Signed packages = _secure_ authentication of origin and not a policy (was: Should Fedora rpms be signed?)

Axel Thimm Axel.Thimm at ATrpms.net
Fri Nov 5 10:16:48 UTC 2004


On Fri, Nov 05, 2004 at 10:58:37AM +0100, Arjan van de Ven wrote:
> On Fri, 2004-11-05 at 10:50 +0100, Axel Thimm wrote:
> > On Fri, Nov 05, 2004 at 12:34:32AM -0600, Satish Balay wrote:
> > > On Thu, 4 Nov 2004, Peter Jones wrote:
> > > > My model is that the signature is more than just a gpg signature.
> > > > Conceptually, it's a signature on a certificate with data that
> > > > specifies exactly which ways the package may be trusted.  One
> > > > could actually implement it that way, which I think we should, but
> > > > it's some significant effort.
> > 
> > A signature is a signature, nothing more.
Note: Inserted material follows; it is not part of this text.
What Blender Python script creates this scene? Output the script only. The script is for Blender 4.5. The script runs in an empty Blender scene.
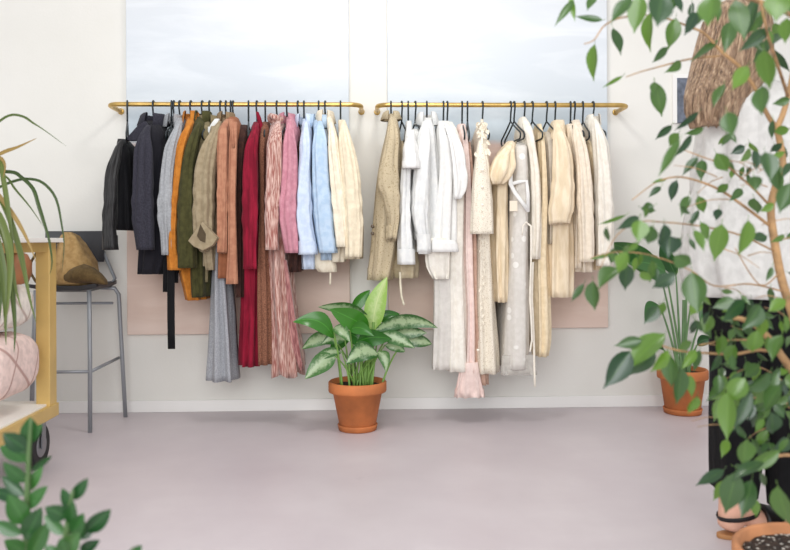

You are talking about
> > policies, which are orthogonal to signing. Red Hat has policies,
> > ATrpms has policies, every repo has one, and they may partly
> > overlap. But you cannot (should not) deduce a policy from a signature.
> > 
> > The only thing IMHO a signature should be doing is to ensure the
> > package origin is from the key-holder of the package, nothing more. It
> > is a security, not policy entity.
> 
> Well policy and security somewhat interact. The value you give the the
> signature depends on the policy. Most extreme example: if I put my
> secret key on a public webpage, there is no value in signing anything
> with it at all.
> 
> Of course nobody sane is going to do that, so it's clear that there is
> some value in signing. And I can even see even the point of having
> multiple signatures:
> * The buildsystem that builds the rpm signs for having build the package
> * The person doing QA signs the package for having passed the required
> checks
> * The release manager (eg RH or you or Dag) signs for publishing the
> package (whether it is automated or not that's besides the point)
> * The mirror signs the package as a "pass through" 
> 
> that way you even create an authentication trail.... And you can decide
> which to trust for what.

I thought rpm signing allowed only one signature, otherwise strange
things happen, or not? Don't remember whether that was an rpm bug that
could be fixed w/o breaking backwards compatibility, but I remember it
had some implication which is why it wasn't fixed and instead signing
keys had to be adjusted.

Otherwise I agree with the general workflow, but probably mirrors
should not be signing at all - each package would appear different on
each mirror (and a courier doesn't sign a document either ;) -, and
the end user does not care who did internal QA (the release managers
do though).

The end user should see simple one-key signing to keep his logistics
low. Perhaps the above model should be done by signature replacement
(QA replaces build-system signature with its own, release manager
replaces QA signature).

Anyway the thread's recommendation to disallow signing because signing
would imply certain policies would be very wrong.